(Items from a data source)
== == ==
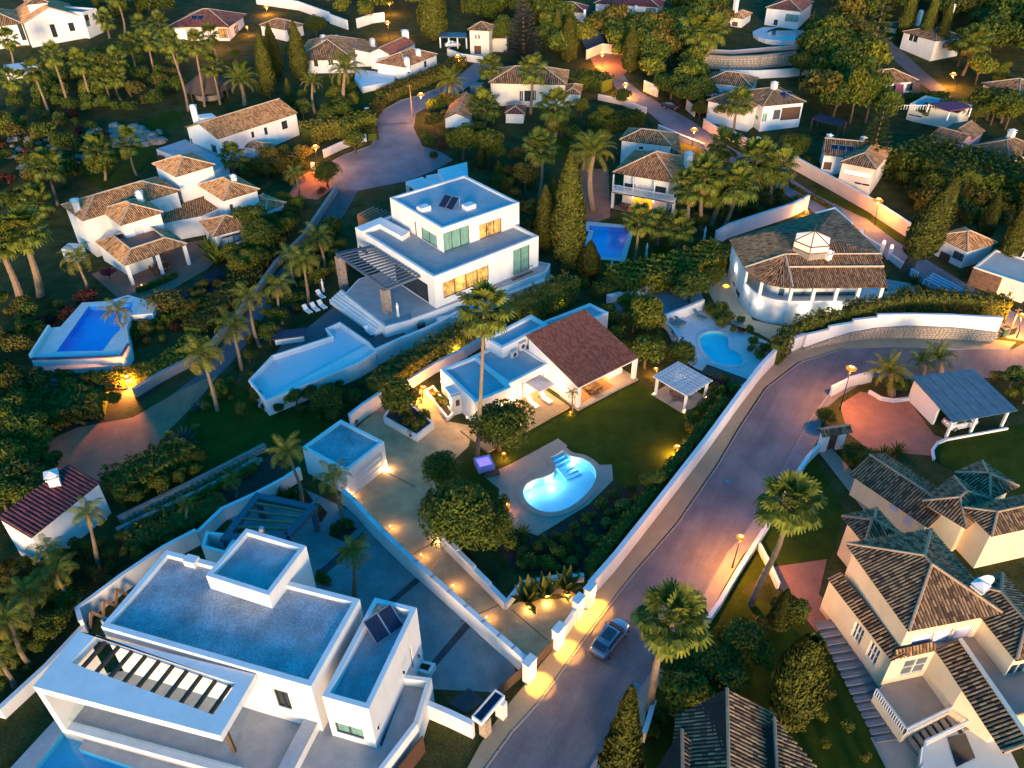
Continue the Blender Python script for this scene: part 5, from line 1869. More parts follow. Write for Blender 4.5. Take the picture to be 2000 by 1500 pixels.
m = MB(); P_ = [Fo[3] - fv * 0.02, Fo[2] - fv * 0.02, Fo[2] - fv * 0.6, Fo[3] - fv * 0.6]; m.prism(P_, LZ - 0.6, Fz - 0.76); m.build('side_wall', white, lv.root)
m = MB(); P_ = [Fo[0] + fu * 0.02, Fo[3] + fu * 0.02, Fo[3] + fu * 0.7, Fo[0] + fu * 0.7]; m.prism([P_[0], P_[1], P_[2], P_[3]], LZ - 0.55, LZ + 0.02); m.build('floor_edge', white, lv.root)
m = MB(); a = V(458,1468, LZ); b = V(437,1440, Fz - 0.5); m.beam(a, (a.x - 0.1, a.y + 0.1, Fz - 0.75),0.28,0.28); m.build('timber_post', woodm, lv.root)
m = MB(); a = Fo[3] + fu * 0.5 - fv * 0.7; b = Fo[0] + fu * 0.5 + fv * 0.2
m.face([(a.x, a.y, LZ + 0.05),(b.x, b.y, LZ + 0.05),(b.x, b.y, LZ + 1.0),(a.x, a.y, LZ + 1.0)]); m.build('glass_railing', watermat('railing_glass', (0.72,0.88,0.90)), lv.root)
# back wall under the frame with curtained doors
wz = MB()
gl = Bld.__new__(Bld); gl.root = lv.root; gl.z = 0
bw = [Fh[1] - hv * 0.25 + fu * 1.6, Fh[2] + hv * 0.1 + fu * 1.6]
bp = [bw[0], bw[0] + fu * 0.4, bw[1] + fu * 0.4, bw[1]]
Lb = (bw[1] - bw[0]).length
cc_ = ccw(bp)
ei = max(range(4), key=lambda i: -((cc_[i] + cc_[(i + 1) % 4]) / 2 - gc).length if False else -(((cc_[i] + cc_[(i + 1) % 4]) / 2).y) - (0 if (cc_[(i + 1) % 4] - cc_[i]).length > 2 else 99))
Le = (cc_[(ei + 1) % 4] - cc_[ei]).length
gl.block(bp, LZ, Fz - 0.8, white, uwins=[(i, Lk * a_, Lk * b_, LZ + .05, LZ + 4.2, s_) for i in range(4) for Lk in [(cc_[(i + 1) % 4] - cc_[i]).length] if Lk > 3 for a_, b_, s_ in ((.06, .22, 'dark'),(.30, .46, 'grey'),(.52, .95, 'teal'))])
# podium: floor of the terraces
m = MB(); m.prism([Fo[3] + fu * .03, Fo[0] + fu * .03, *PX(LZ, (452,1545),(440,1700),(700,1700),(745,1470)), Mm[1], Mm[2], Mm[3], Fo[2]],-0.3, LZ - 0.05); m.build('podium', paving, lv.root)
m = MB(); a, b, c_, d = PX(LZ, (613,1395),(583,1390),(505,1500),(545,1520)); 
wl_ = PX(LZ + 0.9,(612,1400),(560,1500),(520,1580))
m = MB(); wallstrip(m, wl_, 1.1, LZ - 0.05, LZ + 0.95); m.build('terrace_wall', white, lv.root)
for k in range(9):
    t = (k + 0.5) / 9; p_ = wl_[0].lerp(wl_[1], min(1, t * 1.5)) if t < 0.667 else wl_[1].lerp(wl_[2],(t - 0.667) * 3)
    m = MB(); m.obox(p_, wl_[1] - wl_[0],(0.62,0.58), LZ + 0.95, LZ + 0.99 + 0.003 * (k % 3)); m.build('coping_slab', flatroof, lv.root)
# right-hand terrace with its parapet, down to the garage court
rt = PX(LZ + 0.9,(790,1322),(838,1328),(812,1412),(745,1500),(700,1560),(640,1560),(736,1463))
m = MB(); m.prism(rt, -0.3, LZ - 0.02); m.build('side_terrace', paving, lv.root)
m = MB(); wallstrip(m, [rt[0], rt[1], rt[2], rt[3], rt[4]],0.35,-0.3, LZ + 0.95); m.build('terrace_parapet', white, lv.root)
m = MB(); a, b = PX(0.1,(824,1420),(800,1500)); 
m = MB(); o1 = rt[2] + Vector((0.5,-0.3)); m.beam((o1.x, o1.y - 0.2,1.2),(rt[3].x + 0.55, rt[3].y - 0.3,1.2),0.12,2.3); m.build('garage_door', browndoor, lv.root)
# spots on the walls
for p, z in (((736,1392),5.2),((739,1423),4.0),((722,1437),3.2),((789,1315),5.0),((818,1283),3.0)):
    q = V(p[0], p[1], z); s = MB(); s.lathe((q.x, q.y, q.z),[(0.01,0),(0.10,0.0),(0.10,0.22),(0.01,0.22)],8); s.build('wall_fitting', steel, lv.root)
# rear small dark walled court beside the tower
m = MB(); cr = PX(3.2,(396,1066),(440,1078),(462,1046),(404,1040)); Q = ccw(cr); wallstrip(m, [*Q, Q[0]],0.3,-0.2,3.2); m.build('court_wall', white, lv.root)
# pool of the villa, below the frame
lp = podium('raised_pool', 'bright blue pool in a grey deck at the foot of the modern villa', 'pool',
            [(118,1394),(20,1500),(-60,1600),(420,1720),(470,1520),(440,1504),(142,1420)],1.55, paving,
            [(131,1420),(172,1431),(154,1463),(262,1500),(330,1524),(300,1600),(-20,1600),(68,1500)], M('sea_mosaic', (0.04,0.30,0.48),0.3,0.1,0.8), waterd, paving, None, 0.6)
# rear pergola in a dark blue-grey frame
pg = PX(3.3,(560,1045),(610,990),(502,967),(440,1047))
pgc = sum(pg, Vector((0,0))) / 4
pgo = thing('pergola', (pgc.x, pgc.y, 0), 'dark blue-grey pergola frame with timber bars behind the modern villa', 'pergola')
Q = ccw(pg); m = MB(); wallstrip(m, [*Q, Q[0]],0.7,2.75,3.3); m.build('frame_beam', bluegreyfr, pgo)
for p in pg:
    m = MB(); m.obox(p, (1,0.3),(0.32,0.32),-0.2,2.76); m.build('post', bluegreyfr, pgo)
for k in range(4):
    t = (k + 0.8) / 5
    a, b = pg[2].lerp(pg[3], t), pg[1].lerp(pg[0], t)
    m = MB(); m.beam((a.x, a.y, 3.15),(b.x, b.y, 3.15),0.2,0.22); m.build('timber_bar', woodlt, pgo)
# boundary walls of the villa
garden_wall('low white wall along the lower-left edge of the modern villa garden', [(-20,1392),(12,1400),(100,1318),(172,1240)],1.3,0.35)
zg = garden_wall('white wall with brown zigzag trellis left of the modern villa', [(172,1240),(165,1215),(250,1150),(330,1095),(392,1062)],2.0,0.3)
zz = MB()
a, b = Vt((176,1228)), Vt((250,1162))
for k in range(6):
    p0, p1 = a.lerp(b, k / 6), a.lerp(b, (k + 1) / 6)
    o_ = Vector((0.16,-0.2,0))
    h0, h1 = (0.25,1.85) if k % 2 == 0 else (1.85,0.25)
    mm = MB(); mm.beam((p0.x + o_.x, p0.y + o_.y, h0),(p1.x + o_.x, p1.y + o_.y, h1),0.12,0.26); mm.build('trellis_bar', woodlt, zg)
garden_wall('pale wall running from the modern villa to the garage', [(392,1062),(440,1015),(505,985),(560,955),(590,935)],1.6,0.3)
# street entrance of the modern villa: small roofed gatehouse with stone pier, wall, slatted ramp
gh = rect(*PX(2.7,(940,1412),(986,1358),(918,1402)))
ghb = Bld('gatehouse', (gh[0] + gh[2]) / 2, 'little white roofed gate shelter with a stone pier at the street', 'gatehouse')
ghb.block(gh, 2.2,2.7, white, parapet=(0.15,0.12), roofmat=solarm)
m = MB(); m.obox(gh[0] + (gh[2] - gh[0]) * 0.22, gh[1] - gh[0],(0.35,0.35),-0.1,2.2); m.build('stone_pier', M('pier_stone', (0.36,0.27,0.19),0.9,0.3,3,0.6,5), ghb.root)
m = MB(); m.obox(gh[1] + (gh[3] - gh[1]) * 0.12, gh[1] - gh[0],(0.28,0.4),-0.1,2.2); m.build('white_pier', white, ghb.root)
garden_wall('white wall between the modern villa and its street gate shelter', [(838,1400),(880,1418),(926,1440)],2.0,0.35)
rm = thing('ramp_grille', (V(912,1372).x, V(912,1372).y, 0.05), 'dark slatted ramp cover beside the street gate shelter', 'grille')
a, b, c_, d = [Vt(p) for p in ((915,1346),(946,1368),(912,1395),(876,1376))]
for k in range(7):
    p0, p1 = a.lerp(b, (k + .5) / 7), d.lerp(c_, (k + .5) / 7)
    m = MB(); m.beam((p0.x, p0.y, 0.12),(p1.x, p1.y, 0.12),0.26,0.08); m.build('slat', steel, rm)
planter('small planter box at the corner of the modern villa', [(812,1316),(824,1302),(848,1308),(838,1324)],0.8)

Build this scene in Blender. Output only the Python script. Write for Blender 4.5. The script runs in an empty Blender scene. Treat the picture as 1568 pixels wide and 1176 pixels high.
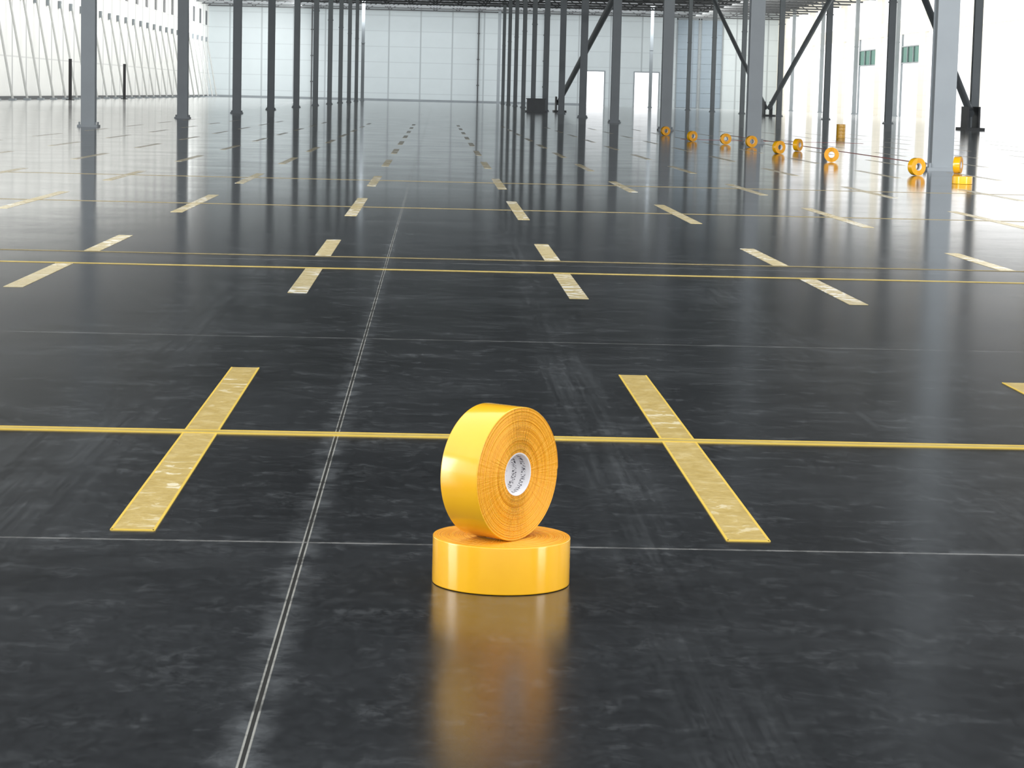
== == ==
• _Work required_: What is the number of lines in this listing that contain the word "scene"? Answer with that number and nothing else.

• _The output_: 2